Las autoridades de Buenos Aires dicen que en el 2010 identificaron 1,200 instalaciones donde se sospechaba de prácticas de esclavitud. Reconocen que es un reto cerrar estas fábricas de explotación y que no saben exactamente cuántas industrias clandestinas existan.
Ésta es la razón por la cual Daisy Cahuapaza, de 34 años de edad, valora tanto su empleo en La Alameda. Al igual que su compañera Velásquez, llegó a Argentina desde Bolivia y trabajó largas horas a cambio de un bajo salario en un fábrica clandestina.
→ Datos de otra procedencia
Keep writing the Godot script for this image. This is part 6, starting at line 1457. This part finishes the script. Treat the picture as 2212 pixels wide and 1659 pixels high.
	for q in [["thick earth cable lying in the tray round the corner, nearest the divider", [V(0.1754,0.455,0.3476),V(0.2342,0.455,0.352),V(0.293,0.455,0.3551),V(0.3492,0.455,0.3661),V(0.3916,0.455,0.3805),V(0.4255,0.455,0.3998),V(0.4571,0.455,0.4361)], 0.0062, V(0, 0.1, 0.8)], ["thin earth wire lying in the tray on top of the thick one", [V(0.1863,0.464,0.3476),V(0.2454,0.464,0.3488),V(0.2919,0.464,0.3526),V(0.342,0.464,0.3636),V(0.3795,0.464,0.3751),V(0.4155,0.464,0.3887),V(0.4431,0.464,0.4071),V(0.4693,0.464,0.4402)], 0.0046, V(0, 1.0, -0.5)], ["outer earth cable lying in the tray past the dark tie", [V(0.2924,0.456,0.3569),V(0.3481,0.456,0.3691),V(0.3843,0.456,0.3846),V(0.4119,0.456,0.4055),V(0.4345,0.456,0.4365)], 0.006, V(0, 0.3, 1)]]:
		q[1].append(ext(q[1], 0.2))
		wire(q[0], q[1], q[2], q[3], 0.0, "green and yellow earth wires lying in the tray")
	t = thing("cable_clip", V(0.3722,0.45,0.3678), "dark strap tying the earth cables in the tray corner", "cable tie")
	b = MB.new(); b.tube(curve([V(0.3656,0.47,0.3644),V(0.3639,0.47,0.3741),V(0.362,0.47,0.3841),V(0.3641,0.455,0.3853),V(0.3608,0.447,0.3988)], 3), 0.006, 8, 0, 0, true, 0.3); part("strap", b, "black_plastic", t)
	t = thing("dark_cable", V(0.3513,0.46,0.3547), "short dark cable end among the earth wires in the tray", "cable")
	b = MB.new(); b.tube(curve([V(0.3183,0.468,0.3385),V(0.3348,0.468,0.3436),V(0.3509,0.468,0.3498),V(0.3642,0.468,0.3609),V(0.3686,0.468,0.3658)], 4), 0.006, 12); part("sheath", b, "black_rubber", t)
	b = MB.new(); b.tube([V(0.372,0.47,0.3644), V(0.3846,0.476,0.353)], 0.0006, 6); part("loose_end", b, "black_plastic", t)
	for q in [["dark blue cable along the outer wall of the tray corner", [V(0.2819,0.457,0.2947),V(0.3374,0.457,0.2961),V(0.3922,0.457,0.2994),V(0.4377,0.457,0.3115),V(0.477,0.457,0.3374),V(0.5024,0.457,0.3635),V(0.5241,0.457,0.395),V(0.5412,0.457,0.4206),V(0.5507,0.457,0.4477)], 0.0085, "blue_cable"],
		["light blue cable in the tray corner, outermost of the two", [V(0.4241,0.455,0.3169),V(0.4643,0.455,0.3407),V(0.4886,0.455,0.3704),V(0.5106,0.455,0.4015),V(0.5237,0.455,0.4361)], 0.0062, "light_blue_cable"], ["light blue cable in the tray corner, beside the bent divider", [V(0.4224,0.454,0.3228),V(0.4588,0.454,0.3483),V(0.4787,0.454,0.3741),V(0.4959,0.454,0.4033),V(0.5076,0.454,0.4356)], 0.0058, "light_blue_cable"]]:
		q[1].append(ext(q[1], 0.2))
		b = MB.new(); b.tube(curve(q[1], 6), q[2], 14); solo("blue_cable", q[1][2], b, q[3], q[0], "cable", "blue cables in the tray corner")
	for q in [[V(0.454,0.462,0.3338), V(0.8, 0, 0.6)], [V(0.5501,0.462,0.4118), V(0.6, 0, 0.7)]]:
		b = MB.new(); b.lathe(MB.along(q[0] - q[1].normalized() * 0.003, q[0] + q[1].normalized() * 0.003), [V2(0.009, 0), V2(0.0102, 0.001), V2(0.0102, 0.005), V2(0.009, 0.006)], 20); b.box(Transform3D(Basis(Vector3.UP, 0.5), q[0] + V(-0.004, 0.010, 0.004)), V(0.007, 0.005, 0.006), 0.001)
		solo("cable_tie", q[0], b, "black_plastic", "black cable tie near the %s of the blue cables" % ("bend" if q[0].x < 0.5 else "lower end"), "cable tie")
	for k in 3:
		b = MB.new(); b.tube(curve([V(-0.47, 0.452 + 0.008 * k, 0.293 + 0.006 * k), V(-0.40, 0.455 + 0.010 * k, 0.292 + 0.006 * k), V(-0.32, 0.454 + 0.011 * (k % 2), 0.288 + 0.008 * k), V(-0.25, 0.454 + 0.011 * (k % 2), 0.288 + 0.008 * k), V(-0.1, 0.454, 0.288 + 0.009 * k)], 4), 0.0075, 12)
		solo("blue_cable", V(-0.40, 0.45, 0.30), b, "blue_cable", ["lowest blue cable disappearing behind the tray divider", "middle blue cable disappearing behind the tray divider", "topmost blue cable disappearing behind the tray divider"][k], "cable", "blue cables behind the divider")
Ahora como integrante de la cooperativa, está encantada con el hecho de que pueda ganarse un salario digno y mantener a sus hijos. Aunque destaca que muchos otros siguen cayendo fácilmente en esta trampa.
En un viaje reciente a Bolivia, afirma que vio a una decena de camiones en la estación de La Paz llena de mujeres jóvenes nerviosas con destino a las fronteras, y con futuros inciertos.
“Más gente es traída desde Bolivia diariamente. No sólo a Argentina, también a Brasil”, agrega. “La realidad es que las personas necesitan trabajar. Y por ello tienen que sufrir”.